**Aim**
Give every entry again, word for word.

(Dataset items)
------------------------------------------------

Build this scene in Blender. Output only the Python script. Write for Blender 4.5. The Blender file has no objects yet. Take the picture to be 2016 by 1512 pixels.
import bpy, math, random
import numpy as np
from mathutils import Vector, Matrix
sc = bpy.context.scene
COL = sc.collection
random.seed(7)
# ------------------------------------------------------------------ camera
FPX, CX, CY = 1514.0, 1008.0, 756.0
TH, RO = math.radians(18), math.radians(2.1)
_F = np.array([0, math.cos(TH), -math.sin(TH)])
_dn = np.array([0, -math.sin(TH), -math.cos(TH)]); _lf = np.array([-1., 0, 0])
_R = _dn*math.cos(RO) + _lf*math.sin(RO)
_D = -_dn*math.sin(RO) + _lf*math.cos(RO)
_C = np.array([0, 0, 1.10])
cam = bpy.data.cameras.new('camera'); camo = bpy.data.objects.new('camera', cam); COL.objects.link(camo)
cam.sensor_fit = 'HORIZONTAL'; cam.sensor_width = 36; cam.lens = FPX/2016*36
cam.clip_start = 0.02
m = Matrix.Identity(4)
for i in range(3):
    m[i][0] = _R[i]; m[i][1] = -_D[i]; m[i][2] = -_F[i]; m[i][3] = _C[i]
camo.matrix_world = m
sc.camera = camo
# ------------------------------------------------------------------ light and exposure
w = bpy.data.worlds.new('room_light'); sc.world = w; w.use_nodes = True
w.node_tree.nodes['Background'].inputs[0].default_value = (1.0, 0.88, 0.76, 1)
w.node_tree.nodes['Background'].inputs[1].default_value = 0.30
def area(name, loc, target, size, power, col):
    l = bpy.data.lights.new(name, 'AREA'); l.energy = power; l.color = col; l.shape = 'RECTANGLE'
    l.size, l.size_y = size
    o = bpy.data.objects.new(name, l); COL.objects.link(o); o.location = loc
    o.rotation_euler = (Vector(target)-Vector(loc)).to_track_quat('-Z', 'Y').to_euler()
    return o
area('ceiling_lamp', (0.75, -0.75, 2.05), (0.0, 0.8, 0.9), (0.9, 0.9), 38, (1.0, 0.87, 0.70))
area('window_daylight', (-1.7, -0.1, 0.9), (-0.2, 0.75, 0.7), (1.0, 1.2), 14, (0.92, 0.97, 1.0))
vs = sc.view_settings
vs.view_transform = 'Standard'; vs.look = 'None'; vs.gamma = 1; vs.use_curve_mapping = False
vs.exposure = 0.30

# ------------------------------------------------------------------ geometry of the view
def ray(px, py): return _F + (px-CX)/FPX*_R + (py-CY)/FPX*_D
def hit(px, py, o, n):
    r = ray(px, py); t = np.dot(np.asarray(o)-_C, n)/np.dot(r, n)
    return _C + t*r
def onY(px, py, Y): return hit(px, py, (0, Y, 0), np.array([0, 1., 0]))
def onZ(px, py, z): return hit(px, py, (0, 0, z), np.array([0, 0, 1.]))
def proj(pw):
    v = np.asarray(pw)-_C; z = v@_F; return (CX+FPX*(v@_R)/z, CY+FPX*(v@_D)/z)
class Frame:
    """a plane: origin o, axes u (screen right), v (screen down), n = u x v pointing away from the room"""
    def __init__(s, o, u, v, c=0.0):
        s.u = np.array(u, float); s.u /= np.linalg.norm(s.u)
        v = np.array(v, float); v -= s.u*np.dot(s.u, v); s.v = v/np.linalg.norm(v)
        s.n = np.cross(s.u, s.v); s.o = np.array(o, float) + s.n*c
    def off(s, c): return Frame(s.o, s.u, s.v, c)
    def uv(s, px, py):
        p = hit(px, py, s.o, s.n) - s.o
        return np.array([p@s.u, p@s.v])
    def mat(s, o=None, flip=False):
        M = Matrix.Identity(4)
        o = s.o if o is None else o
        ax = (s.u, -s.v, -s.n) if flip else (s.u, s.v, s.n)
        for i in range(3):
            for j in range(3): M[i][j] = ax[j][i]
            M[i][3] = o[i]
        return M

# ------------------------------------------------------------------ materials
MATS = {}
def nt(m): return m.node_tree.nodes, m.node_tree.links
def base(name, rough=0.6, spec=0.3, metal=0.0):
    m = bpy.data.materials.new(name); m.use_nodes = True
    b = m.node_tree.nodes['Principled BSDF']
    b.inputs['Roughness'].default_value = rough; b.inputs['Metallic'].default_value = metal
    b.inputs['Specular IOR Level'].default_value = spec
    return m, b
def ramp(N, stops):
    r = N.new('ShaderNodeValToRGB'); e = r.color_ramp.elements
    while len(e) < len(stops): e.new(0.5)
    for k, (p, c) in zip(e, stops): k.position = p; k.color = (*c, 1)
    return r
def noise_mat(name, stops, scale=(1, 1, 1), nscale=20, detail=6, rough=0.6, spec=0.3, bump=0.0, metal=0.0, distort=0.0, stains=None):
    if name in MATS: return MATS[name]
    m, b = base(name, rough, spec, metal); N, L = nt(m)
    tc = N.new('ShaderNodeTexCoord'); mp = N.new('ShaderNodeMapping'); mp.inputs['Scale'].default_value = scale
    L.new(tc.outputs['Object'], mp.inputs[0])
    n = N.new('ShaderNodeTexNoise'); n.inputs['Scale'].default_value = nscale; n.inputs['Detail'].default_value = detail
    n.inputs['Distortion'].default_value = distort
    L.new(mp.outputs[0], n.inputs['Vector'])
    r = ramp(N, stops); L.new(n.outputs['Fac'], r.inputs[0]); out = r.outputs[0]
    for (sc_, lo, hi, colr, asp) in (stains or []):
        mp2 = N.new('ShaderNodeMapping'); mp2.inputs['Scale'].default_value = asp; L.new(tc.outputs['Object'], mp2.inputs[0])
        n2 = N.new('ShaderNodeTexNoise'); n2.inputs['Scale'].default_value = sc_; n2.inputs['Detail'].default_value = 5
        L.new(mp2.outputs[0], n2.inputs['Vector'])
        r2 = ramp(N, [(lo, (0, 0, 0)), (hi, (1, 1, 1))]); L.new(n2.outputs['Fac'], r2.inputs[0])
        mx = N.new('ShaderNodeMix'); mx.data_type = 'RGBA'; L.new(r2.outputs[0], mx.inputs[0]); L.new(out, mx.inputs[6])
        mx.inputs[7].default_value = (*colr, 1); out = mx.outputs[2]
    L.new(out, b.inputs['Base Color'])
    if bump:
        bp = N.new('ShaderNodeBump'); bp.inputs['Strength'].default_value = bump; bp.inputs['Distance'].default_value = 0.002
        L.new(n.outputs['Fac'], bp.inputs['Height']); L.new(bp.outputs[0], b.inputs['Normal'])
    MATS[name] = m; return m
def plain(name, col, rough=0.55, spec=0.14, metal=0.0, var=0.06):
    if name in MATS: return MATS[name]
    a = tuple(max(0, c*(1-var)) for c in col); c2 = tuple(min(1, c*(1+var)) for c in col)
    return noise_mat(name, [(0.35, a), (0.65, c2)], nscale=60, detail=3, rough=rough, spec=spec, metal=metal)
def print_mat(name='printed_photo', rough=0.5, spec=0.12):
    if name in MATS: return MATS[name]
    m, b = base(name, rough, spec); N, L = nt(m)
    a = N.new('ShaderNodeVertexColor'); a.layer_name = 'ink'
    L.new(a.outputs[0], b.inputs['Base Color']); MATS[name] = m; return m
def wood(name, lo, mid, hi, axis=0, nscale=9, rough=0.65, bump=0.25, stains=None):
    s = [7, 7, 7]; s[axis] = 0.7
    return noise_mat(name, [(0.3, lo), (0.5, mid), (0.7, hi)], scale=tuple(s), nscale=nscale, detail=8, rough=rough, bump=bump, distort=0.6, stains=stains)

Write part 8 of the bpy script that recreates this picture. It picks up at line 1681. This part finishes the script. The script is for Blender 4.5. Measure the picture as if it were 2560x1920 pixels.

------------------------------------------------

**Solution for this exercise**
Build this scene in Blender. Output only the Python script. Write for Blender 4.5. The Blender file has no objects yet. Take the picture to be 2016 by 1512 pixels.
import bpy, math, random
import numpy as np
from mathutils import Vector, Matrix
sc = bpy.context.scene
COL = sc.collection
random.seed(7)
# ------------------------------------------------------------------ camera
FPX, CX, CY = 1514.0, 1008.0, 756.0
TH, RO = math.radians(18), math.radians(2.1)
_F = np.array([0, math.cos(TH), -math.sin(TH)])
_dn = np.array([0, -math.sin(TH), -math.cos(TH)]); _lf = np.array([-1., 0, 0])
_R = _dn*math.cos(RO) + _lf*math.sin(RO)
_D = -_dn*math.sin(RO) + _lf*math.cos(RO)
_C = np.array([0, 0, 1.10])
cam = bpy.data.cameras.new('camera'); camo = bpy.data.objects.new('camera', cam); COL.objects.link(camo)
cam.sensor_fit = 'HORIZONTAL'; cam.sensor_width = 36; cam.lens = FPX/2016*36
cam.clip_start = 0.02
m = Matrix.Identity(4)
for i in range(3):
    m[i][0] = _R[i]; m[i][1] = -_D[i]; m[i][2] = -_F[i]; m[i][3] = _C[i]
camo.matrix_world = m
sc.camera = camo
# ------------------------------------------------------------------ light and exposure
w = bpy.data.worlds.new('room_light'); sc.world = w; w.use_nodes = True
w.node_tree.nodes['Background'].inputs[0].default_value = (1.0, 0.88, 0.76, 1)
w.node_tree.nodes['Background'].inputs[1].default_value = 0.30
def area(name, loc, target, size, power, col):
    l = bpy.data.lights.new(name, 'AREA'); l.energy = power; l.color = col; l.shape = 'RECTANGLE'
    l.size, l.size_y = size
    o = bpy.data.objects.new(name, l); COL.objects.link(o); o.location = loc
    o.rotation_euler = (Vector(target)-Vector(loc)).to_track_quat('-Z', 'Y').to_euler()
    return o
area('ceiling_lamp', (0.75, -0.75, 2.05), (0.0, 0.8, 0.9), (0.9, 0.9), 38, (1.0, 0.87, 0.70))
area('window_daylight', (-1.7, -0.1, 0.9), (-0.2, 0.75, 0.7), (1.0, 1.2), 14, (0.92, 0.97, 1.0))
vs = sc.view_settings
vs.view_transform = 'Standard'; vs.look = 'None'; vs.gamma = 1; vs.use_curve_mapping = False
vs.exposure = 0.30

# ------------------------------------------------------------------ geometry of the view
def ray(px, py): return _F + (px-CX)/FPX*_R + (py-CY)/FPX*_D
def hit(px, py, o, n):
    r = ray(px, py); t = np.dot(np.asarray(o)-_C, n)/np.dot(r, n)
    return _C + t*r
def onY(px, py, Y): return hit(px, py, (0, Y, 0), np.array([0, 1., 0]))
def onZ(px, py, z): return hit(px, py, (0, 0, z), np.array([0, 0, 1.]))
def proj(pw):
    v = np.asarray(pw)-_C; z = v@_F; return (CX+FPX*(v@_R)/z, CY+FPX*(v@_D)/z)
class Frame:
    """a plane: origin o, axes u (screen right), v (screen down), n = u x v pointing away from the room"""
    def __init__(s, o, u, v, c=0.0):
        s.u = np.array(u, float); s.u /= np.linalg.norm(s.u)
        v = np.array(v, float); v -= s.u*np.dot(s.u, v); s.v = v/np.linalg.norm(v)
        s.n = np.cross(s.u, s.v); s.o = np.array(o, float) + s.n*c
    def off(s, c): return Frame(s.o, s.u, s.v, c)
    def uv(s, px, py):
        p = hit(px, py, s.o, s.n) - s.o
        return np.array([p@s.u, p@s.v])
    def mat(s, o=None, flip=False):
        M = Matrix.Identity(4)
        o = s.o if o is None else o
        ax = (s.u, -s.v, -s.n) if flip else (s.u, s.v, s.n)
        for i in range(3):
            for j in range(3): M[i][j] = ax[j][i]
            M[i][3] = o[i]
        return M

# ------------------------------------------------------------------ materials
MATS = {}
def nt(m): return m.node_tree.nodes, m.node_tree.links
def base(name, rough=0.6, spec=0.3, metal=0.0):
    m = bpy.data.materials.new(name); m.use_nodes = True
    b = m.node_tree.nodes['Principled BSDF']
    b.inputs['Roughness'].default_value = rough; b.inputs['Metallic'].default_value = metal
    b.inputs['Specular IOR Level'].default_value = spec
    return m, b
def ramp(N, stops):
    r = N.new('ShaderNodeValToRGB'); e = r.color_ramp.elements
    while len(e) < len(stops): e.new(0.5)
    for k, (p, c) in zip(e, stops): k.position = p; k.color = (*c, 1)
    return r
def noise_mat(name, stops, scale=(1, 1, 1), nscale=20, detail=6, rough=0.6, spec=0.3, bump=0.0, metal=0.0, distort=0.0, stains=None):
    if name in MATS: return MATS[name]
    m, b = base(name, rough, spec, metal); N, L = nt(m)
    tc = N.new('ShaderNodeTexCoord'); mp = N.new('ShaderNodeMapping'); mp.inputs['Scale'].default_value = scale
    L.new(tc.outputs['Object'], mp.inputs[0])
    n = N.new('ShaderNodeTexNoise'); n.inputs['Scale'].default_value = nscale; n.inputs['Detail'].default_value = detail
    n.inputs['Distortion'].default_value = distort
    L.new(mp.outputs[0], n.inputs['Vector'])
    r = ramp(N, stops); L.new(n.outputs['Fac'], r.inputs[0]); out = r.outputs[0]
    for (sc_, lo, hi, colr, asp) in (stains or []):
        mp2 = N.new('ShaderNodeMapping'); mp2.inputs['Scale'].default_value = asp; L.new(tc.outputs['Object'], mp2.inputs[0])
        n2 = N.new('ShaderNodeTexNoise'); n2.inputs['Scale'].default_value = sc_; n2.inputs['Detail'].default_value = 5
        L.new(mp2.outputs[0], n2.inputs['Vector'])
        r2 = ramp(N, [(lo, (0, 0, 0)), (hi, (1, 1, 1))]); L.new(n2.outputs['Fac'], r2.inputs[0])
        mx = N.new('ShaderNodeMix'); mx.data_type = 'RGBA'; L.new(r2.outputs[0], mx.inputs[0]); L.new(out, mx.inputs[6])
        mx.inputs[7].default_value = (*colr, 1); out = mx.outputs[2]
    L.new(out, b.inputs['Base Color'])
    if bump:
        bp = N.new('ShaderNodeBump'); bp.inputs['Strength'].default_value = bump; bp.inputs['Distance'].default_value = 0.002
        L.new(n.outputs['Fac'], bp.inputs['Height']); L.new(bp.outputs[0], b.inputs['Normal'])
    MATS[name] = m; return m
def plain(name, col, rough=0.55, spec=0.14, metal=0.0, var=0.06):
    if name in MATS: return MATS[name]
    a = tuple(max(0, c*(1-var)) for c in col); c2 = tuple(min(1, c*(1+var)) for c in col)
    return noise_mat(name, [(0.35, a), (0.65, c2)], nscale=60, detail=3, rough=rough, spec=spec, metal=metal)
def print_mat(name='printed_photo', rough=0.5, spec=0.12):
    if name in MATS: return MATS[name]
    m, b = base(name, rough, spec); N, L = nt(m)
    a = N.new('ShaderNodeVertexColor'); a.layer_name = 'ink'
    L.new(a.outputs[0], b.inputs['Base Color']); MATS[name] = m; return m
def wood(name, lo, mid, hi, axis=0, nscale=9, rough=0.65, bump=0.25, stains=None):
    s = [7, 7, 7]; s[axis] = 0.7
    return noise_mat(name, [(0.3, lo), (0.5, mid), (0.7, hi)], scale=tuple(s), nscale=nscale, detail=8, rough=rough, bump=bump, distort=0.6, stains=stains)

Write part 8 of the bpy script that recreates this picture. It picks up at line 1681. This part finishes the script. The script is for Blender 4.5. Measure the picture as if it were 2560x1920 pixels.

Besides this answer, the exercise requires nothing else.